Thursday, May 31, 2012

The fruitless pursuit of peace

So many of recent devotional readings I've read with Bev are about peace.  Even in recent staff meetings we have talked frequently about peace, or, the lack of it. It seems appropriate, if not God-ordained, since peace is always on my mind but seldom in my heart.

Or, at least that is how it feels.

I've been drawn to two verses in the Bible.  One is the familiar promise (KJV is how I learned it) in          Isaiah  26:3 "Thou will keep him in perfect peace whose mind is stayed on Thee". The other is Colossians 3:15 which instructs us to "Let the peace of God rule in your heart..." (NIV)

Sometimes I feel as if I am in engaged in a frenetic pursuit of peace.  That in itself seems exhausting and certainly futile.  There are mental exercises I attempt, scriptural promises I quote, meaningful conversations I engage...yet peace seems fleeting if not elusive.

I am also reading a book entitled, FEEL, which suggests we cannot ignore our emotions--that, in fact, they are by God's design inextricably tied to the intellectual process of rational decision-making.  What I tell   my self is that peace is not the absence of internal conflict but the assurance that God is on the scene no matter what I am feeling.

I have not resolved the enigma of peace this morning but here's where I am with respect to the two biblical passages that have been resonating in my heart for the last few weeks.

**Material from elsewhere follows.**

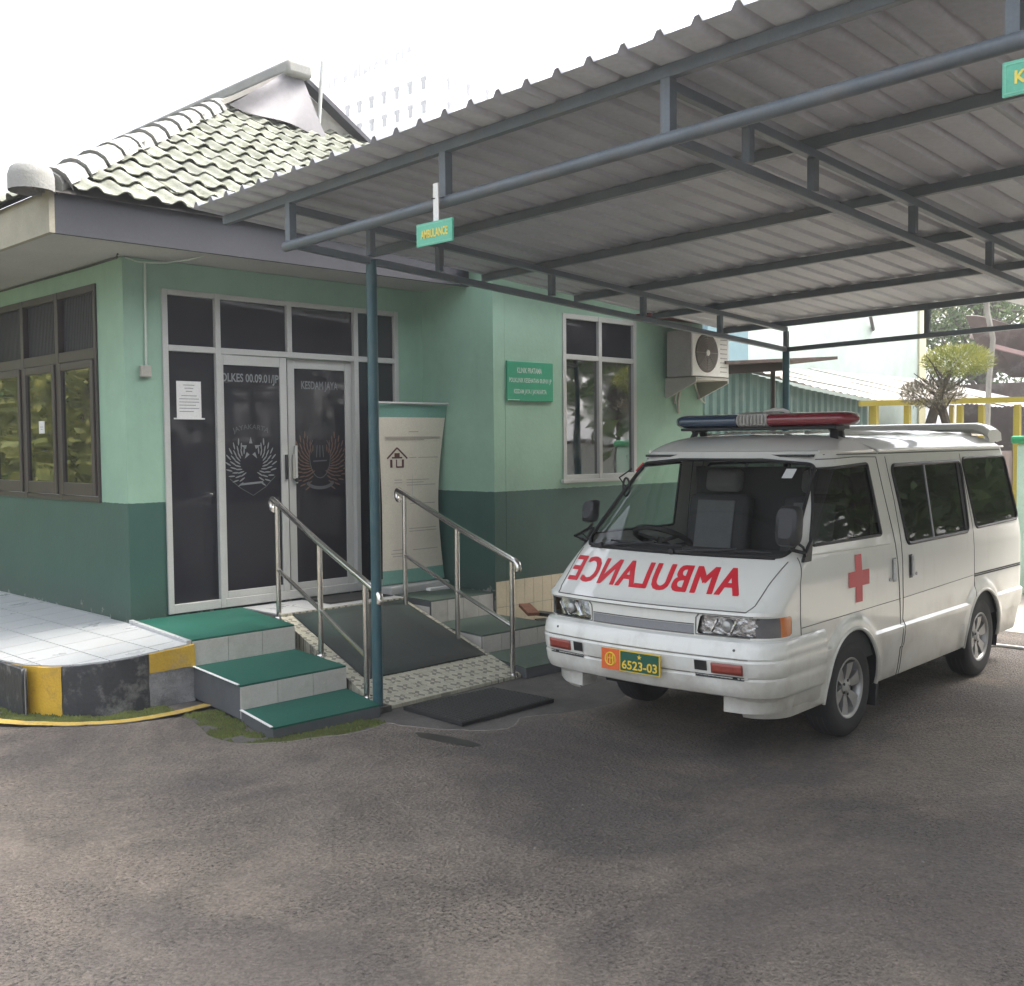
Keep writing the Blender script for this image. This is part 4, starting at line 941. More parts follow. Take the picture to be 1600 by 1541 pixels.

1.  Keeping my mind intentionally set on God in every circumstance and situation, and being attentive to what His Word says about who He is and what He can do, is an act of productive discipline.  My morning devotional prayer simply  was, "Lord, I receive the peace that is mine because you live within me."

2.  I continue to intellectually affirm that peace is the arbiter of my life--in my relationship with God, in my commitment to meaningful personal relationships, in my tackling of difficult decisions.

My pursuit of peace continues unsatisfactorily.

But my experience of peace, though only occasionally an emotional reality, is growing proportionately to my abandonment of human effort and my affirmation of God's abiding presence.